とうとう私のパソコンにもMicrosoft office 365が入った。
というか強制的に購入版が消されて365にアップグレードされた。消費者にとって何のメリットがあるんだろうか。
最近はあちこちでサブスクリプション(以下サブスク)と合わせてシェアリングエコノミー(以下シェア)が叫ばれている。その大きな要因の一つはAirbnbとUberというベンチャー企業の誕生だったと思う。この二つの企業は住居と自動車(移動手段)という、最も古典的で必要なものを一気に変革した。そこから自転車、音楽、動画など、娯楽、生活、ビジネスの中であらゆるものがシェアやサブスクの対象となっている。
サブスクとシェアはレンタルの変形だと思っている。レンタル、サブスク、シェアの区分けは製品によってかぶっているようなものもあればまったく違うこともある。この三つに共通することは初期費用が低いので、使用頻度が低いか試用してみるのに適している。
また購入ではなくレンタルなどがされるには信用が必要である。貸す側はちゃんと貸したものを返したり正しく使ってくれなければ困るからである。以前はそれは付き合いの程度、金融取引などによって探っていたが、IT技術によって信用情報の格付け方法や情報伝達の方法が変わった。顧客もまた使用者として評価されている。

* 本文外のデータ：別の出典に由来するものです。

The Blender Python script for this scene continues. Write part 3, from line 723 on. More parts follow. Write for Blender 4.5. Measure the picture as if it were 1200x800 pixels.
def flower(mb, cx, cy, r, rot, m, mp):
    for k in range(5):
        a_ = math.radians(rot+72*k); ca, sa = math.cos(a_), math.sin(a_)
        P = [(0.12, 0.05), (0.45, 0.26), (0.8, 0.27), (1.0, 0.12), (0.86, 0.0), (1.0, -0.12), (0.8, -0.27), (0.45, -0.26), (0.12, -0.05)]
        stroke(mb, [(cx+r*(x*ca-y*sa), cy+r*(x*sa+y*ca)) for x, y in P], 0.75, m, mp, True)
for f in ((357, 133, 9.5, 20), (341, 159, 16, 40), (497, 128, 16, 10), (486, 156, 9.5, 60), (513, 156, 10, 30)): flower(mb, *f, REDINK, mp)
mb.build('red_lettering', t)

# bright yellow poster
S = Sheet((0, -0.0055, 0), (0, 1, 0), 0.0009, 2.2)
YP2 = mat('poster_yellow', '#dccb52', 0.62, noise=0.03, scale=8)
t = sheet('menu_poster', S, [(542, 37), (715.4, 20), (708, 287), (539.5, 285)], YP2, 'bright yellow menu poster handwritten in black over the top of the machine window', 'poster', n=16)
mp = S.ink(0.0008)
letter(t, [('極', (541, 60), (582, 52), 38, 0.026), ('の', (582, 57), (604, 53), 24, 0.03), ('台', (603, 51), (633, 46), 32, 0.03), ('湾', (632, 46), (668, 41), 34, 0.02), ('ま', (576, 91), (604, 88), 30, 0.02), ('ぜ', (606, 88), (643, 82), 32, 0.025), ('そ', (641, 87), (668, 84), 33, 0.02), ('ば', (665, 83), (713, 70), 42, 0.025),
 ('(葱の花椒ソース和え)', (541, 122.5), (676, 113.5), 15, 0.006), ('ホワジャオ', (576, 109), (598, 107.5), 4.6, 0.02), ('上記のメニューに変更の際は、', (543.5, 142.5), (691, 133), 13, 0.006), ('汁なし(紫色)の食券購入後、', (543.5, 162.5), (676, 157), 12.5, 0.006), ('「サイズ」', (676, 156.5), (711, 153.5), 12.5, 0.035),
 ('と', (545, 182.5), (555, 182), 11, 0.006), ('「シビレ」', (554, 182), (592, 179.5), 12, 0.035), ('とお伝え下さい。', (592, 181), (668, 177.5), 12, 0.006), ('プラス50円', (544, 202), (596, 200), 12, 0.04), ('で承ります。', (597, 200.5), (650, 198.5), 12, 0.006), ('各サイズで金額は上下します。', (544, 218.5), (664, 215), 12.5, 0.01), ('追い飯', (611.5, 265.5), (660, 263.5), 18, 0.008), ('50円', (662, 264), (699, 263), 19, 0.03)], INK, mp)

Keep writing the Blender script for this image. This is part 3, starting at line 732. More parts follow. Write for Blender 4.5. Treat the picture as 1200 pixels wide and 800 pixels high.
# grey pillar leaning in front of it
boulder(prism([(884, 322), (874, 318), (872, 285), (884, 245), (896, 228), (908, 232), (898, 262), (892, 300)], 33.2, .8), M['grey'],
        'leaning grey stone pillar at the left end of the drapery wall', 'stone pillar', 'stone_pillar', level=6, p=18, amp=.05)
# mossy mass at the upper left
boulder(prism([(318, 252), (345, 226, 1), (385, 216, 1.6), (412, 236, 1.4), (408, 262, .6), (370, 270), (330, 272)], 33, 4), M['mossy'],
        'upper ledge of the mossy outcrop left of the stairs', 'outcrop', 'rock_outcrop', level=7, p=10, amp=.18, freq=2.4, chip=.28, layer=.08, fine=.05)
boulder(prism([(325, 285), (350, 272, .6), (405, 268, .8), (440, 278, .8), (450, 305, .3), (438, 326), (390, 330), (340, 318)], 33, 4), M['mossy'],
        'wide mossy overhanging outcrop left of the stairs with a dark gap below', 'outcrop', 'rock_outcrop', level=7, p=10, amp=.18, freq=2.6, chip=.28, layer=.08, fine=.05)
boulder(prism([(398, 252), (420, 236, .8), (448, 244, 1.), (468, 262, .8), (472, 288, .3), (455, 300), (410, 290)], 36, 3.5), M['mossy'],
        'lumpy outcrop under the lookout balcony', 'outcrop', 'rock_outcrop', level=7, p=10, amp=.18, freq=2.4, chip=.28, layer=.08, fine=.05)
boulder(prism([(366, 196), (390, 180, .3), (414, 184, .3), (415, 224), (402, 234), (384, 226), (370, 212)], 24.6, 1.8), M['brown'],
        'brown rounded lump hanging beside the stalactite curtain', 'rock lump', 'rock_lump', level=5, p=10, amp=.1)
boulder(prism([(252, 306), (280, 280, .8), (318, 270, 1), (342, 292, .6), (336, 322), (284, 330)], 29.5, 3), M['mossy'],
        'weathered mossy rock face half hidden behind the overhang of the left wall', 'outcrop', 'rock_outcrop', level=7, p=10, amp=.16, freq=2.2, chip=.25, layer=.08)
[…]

ただ必ずしもサブスクやシェアは新しい概念ではないとも言える。実際住居などの不動産では新設、中古、賃貸があり、長屋のようなシェアもあった。図書館や運動場なども場所と施設のシェアである。ある意味究極のサブスクは税金かもしれない。江戸時代にも様々なレンタル、シェア、サブスクがあったらしい。過度に江戸時代を美化するつもりはないが、学ぶべきことは多い。
個人的にビジネス領域において、サブスクやシェアに大きな影響を与えたのは建設機器メーカのクボタやコピー複合機だと考えている。
クボタはGPSを早い段階で自社の工作機械に取り付けていた。当初は盗難対策だったらしいが、遠隔機能が加わり、支払い滞納者を見つけたり、強制停止することができるようになった。さらに利用状況に合わせてメンテナンスの推奨ができるようになった。つまりクボタはレンタル、サブスク、シェアの三つにまたがってビジネスができるようになった。
オフィスで使われるコピー複合機は現在ほとんどがリースである。その方が企業もメーカもメリットがある。メーカはメンテナンスや消耗品の補充を定期的に行うことで安定した収益が見込め、企業はその雑務の煩雑さから解放される。
下表にレンタル、シェア、サブスクの特徴をまとめた。製品やサービスによって異なるところはあるが、概ねこのような傾向だと考えている。
おそらく今後もこの領域のビジネスは拡大していくと思われるし、消費者の多くはそれを望んでおり、私もそっちの方がいいと思っている(MS office 365を除いて)。Uberの利用者はしばしばタクシーよりも安くて便利でサービスもいいと言っている。企業もそのために変革をしていかなければならないし、新しいチャンスにもなる。トヨタは自社でカーシェアや自動運転の技術を開発している。